Speaking to News18 at Technoxian 2019, Raghunath Subramanian, president of UiPath India, emphasised upon how big an opportunity robotics and automation present to India.

Robotics and automation can be India’s next big industry boom in a scale that can match the famous boom in information technology (IT) and business process outsourcing (BPO) services in 2000s, according to Raghunath Subramanian, president and chief executive officer of UiPath India. Speaking to News18 at the sidelines of the three-day competition-workshop festival, Technoxian 2019, Subramanian stated, “If India embraces this opportunity properly, and include robotics into the education curriculum, there is a massive boom waiting to happen. This is similar to yesteryears like India’s IT and BPO boom, and actually gives us a huge opportunity on our hands.”

He further added, “Digital transformation is taking over our world, and RPA is the true operating system for our digital transformation. For it to function properly, a large, talented workforce is necessary. Such volumes of talented workforces can only come from India.”

Subramanian’s belief comes from the observations of his firm, UiPath, which is one of the leading providers of robotic process automation (RPA) services across industries, globally. According to him, India enjoys the unique advantage in terms of the sheer size and variety of the talent pool present in its youth. This is further coupled with the presence of both Indian and international businesses across various sectors, all of which would likely adopt some form of RPA services in the near future, if not already.

Raj Kumar Sharma, president of the All India Council for Robotics and Automation (AICRA), further believes that a symbiotic relationship needs to be struck between interested individuals, startups, RPA leaders such as UiPath, and the network of central bodies such as AICRA. According to him, “Indian industry first-movers will need to collaborate with foreign partners, and also build technologies to contribute to education. To enable this, AICRA has tied up with lots of companies, with one of them being UiPath — a leader in the global RPA software space. This will help adoption of technology by industry partners, who would build technologies based on their existing software base, and this in turn would then be delivered to engineering colleges.”

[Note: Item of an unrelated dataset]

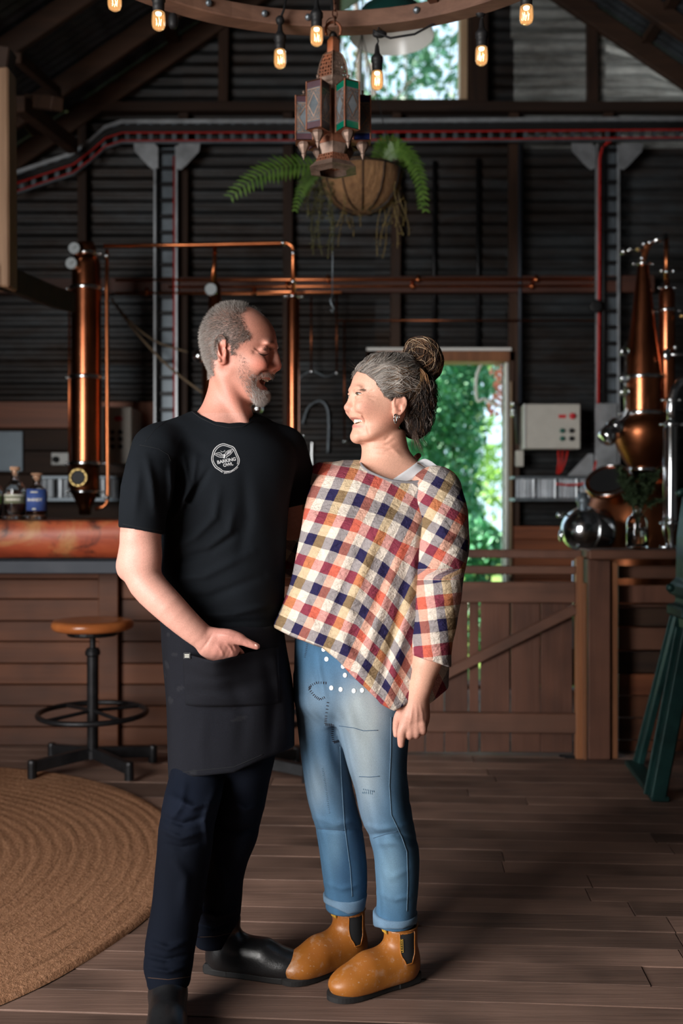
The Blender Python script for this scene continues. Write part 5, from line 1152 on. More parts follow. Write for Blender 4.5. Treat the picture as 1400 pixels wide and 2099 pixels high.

While the AICRA is ramping up its attempts to promote the robotics and automation ecosystem of India, it remains to be seen how far are these ventures supported by the central government, which will be a big boon for the sector. Artificial intelligence has been a key benefactor in recent times, with adoption in education curriculum by both central and state boards coming forth in recent times. With robotics holding key potential to take industries further in a weak Indian economy, stakeholders such as UiPath and AICRA will hope to see stronger support, as they bid to take robots beyond just a casual, engineering college hobby.